┏━━

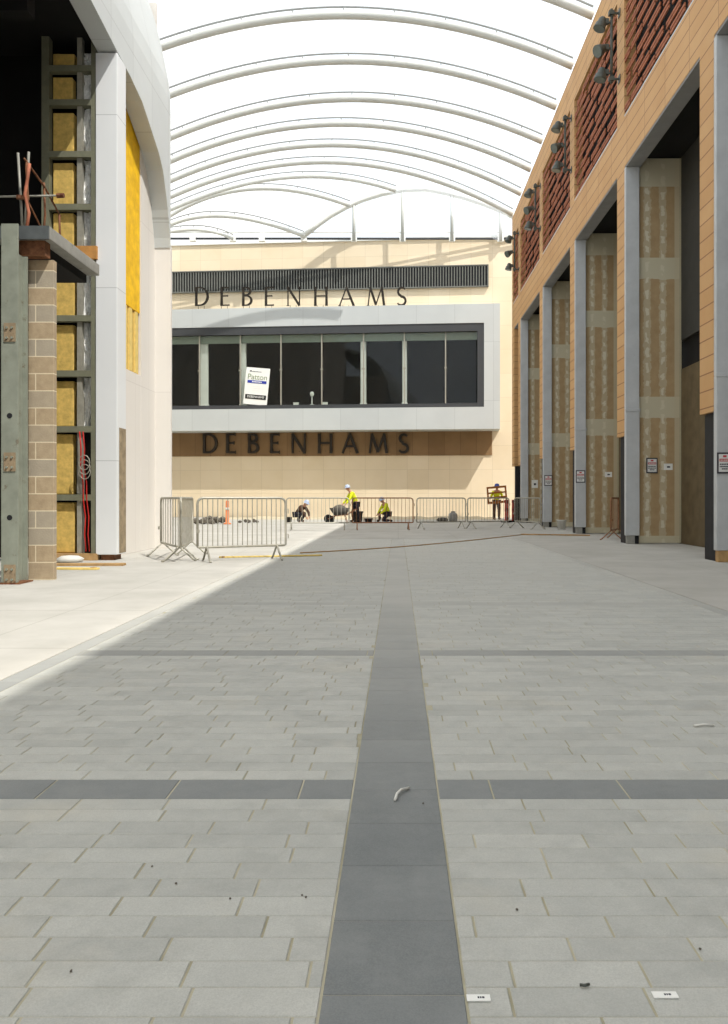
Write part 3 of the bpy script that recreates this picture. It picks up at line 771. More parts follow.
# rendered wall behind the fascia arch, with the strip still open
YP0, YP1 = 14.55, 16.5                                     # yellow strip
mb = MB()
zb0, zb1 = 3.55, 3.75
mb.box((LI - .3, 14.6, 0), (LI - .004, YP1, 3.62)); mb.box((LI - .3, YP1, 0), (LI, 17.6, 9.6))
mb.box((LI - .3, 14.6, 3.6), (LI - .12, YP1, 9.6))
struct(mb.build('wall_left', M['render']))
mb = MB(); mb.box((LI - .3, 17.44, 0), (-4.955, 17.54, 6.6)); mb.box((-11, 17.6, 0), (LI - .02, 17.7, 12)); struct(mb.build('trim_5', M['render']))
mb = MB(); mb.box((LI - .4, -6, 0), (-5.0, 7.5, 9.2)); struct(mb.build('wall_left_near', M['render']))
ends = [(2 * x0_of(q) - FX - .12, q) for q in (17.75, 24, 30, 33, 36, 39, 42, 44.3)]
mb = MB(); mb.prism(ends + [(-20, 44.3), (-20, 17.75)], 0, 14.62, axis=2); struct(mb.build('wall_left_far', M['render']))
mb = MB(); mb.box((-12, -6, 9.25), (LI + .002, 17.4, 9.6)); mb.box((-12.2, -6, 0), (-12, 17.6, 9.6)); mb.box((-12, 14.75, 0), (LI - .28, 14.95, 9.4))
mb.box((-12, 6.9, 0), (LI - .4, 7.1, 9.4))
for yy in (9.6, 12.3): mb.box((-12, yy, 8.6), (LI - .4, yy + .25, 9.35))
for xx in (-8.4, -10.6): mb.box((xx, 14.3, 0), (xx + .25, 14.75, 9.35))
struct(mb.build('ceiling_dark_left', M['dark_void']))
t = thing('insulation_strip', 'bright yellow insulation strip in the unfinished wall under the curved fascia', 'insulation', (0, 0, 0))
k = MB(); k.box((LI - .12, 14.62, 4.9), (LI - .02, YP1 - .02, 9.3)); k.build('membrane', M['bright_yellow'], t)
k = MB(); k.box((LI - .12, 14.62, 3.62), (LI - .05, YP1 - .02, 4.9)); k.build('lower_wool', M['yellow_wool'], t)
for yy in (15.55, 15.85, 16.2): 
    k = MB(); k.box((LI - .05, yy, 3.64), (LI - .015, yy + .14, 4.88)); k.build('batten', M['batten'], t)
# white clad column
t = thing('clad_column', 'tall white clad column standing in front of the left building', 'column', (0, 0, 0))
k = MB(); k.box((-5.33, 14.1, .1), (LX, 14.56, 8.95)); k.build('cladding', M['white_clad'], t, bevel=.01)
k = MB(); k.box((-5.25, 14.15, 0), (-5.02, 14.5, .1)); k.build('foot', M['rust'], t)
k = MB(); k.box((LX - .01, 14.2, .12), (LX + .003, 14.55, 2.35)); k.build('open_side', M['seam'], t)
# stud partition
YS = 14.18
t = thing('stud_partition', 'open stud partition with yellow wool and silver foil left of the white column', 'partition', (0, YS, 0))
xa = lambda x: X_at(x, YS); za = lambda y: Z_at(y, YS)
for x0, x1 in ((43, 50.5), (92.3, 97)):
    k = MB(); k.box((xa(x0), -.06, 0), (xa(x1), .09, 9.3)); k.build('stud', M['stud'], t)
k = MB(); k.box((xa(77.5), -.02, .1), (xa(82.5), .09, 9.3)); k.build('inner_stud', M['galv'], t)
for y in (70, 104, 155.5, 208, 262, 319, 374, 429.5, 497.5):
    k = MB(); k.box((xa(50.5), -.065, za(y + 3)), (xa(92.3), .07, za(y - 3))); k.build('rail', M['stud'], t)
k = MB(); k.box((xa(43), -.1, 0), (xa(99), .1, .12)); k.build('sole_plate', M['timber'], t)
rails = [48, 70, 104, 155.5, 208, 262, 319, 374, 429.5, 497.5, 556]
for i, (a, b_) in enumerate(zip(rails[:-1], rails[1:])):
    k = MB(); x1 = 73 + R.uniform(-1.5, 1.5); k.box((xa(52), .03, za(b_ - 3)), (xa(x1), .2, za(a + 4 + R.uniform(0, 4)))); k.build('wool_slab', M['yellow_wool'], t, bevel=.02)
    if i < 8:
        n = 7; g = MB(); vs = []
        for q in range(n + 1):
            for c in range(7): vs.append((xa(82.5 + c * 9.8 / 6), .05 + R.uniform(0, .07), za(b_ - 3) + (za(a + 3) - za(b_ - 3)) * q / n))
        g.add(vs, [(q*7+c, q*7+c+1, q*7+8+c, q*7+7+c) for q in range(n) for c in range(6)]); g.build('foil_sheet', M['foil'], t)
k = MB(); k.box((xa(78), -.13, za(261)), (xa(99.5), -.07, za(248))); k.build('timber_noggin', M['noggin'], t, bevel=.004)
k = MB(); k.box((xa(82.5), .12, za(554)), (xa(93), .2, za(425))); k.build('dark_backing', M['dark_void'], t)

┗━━

- **Stated problem**
Reproduce every line precisely as given, omitting all pictures.

- **Output of the task**
Write part 3 of the bpy script that recreates this picture. It picks up at line 771. More parts follow.
# rendered wall behind the fascia arch, with the strip still open
YP0, YP1 = 14.55, 16.5                                     # yellow strip
mb = MB()
zb0, zb1 = 3.55, 3.75
mb.box((LI - .3, 14.6, 0), (LI - .004, YP1, 3.62)); mb.box((LI - .3, YP1, 0), (LI, 17.6, 9.6))
mb.box((LI - .3, 14.6, 3.6), (LI - .12, YP1, 9.6))
struct(mb.build('wall_left', M['render']))
mb = MB(); mb.box((LI - .3, 17.44, 0), (-4.955, 17.54, 6.6)); mb.box((-11, 17.6, 0), (LI - .02, 17.7, 12)); struct(mb.build('trim_5', M['render']))
mb = MB(); mb.box((LI - .4, -6, 0), (-5.0, 7.5, 9.2)); struct(mb.build('wall_left_near', M['render']))
ends = [(2 * x0_of(q) - FX - .12, q) for q in (17.75, 24, 30, 33, 36, 39, 42, 44.3)]
mb = MB(); mb.prism(ends + [(-20, 44.3), (-20, 17.75)], 0, 14.62, axis=2); struct(mb.build('wall_left_far', M['render']))
mb = MB(); mb.box((-12, -6, 9.25), (LI + .002, 17.4, 9.6)); mb.box((-12.2, -6, 0), (-12, 17.6, 9.6)); mb.box((-12, 14.75, 0), (LI - .28, 14.95, 9.4))
mb.box((-12, 6.9, 0), (LI - .4, 7.1, 9.4))
for yy in (9.6, 12.3): mb.box((-12, yy, 8.6), (LI - .4, yy + .25, 9.35))
for xx in (-8.4, -10.6): mb.box((xx, 14.3, 0), (xx + .25, 14.75, 9.35))
struct(mb.build('ceiling_dark_left', M['dark_void']))
t = thing('insulation_strip', 'bright yellow insulation strip in the unfinished wall under the curved fascia', 'insulation', (0, 0, 0))
k = MB(); k.box((LI - .12, 14.62, 4.9), (LI - .02, YP1 - .02, 9.3)); k.build('membrane', M['bright_yellow'], t)
k = MB(); k.box((LI - .12, 14.62, 3.62), (LI - .05, YP1 - .02, 4.9)); k.build('lower_wool', M['yellow_wool'], t)
for yy in (15.55, 15.85, 16.2): 
    k = MB(); k.box((LI - .05, yy, 3.64), (LI - .015, yy + .14, 4.88)); k.build('batten', M['batten'], t)
# white clad column
t = thing('clad_column', 'tall white clad column standing in front of the left building', 'column', (0, 0, 0))
k = MB(); k.box((-5.33, 14.1, .1), (LX, 14.56, 8.95)); k.build('cladding', M['white_clad'], t, bevel=.01)
k = MB(); k.box((-5.25, 14.15, 0), (-5.02, 14.5, .1)); k.build('foot', M['rust'], t)
k = MB(); k.box((LX - .01, 14.2, .12), (LX + .003, 14.55, 2.35)); k.build('open_side', M['seam'], t)
# stud partition
YS = 14.18
t = thing('stud_partition', 'open stud partition with yellow wool and silver foil left of the white column', 'partition', (0, YS, 0))
xa = lambda x: X_at(x, YS); za = lambda y: Z_at(y, YS)
for x0, x1 in ((43, 50.5), (92.3, 97)):
    k = MB(); k.box((xa(x0), -.06, 0), (xa(x1), .09, 9.3)); k.build('stud', M['stud'], t)
k = MB(); k.box((xa(77.5), -.02, .1), (xa(82.5), .09, 9.3)); k.build('inner_stud', M['galv'], t)
for y in (70, 104, 155.5, 208, 262, 319, 374, 429.5, 497.5):
    k = MB(); k.box((xa(50.5), -.065, za(y + 3)), (xa(92.3), .07, za(y - 3))); k.build('rail', M['stud'], t)
k = MB(); k.box((xa(43), -.1, 0), (xa(99), .1, .12)); k.build('sole_plate', M['timber'], t)
rails = [48, 70, 104, 155.5, 208, 262, 319, 374, 429.5, 497.5, 556]
for i, (a, b_) in enumerate(zip(rails[:-1], rails[1:])):
    k = MB(); x1 = 73 + R.uniform(-1.5, 1.5); k.box((xa(52), .03, za(b_ - 3)), (xa(x1), .2, za(a + 4 + R.uniform(0, 4)))); k.build('wool_slab', M['yellow_wool'], t, bevel=.02)
    if i < 8:
        n = 7; g = MB(); vs = []
        for q in range(n + 1):
            for c in range(7): vs.append((xa(82.5 + c * 9.8 / 6), .05 + R.uniform(0, .07), za(b_ - 3) + (za(a + 3) - za(b_ - 3)) * q / n))
        g.add(vs, [(q*7+c, q*7+c+1, q*7+8+c, q*7+7+c) for q in range(n) for c in range(6)]); g.build('foil_sheet', M['foil'], t)
k = MB(); k.box((xa(78), -.13, za(261)), (xa(99.5), -.07, za(248))); k.build('timber_noggin', M['noggin'], t, bevel=.004)
k = MB(); k.box((xa(82.5), .12, za(554)), (xa(93), .2, za(425))); k.build('dark_backing', M['dark_void'], t)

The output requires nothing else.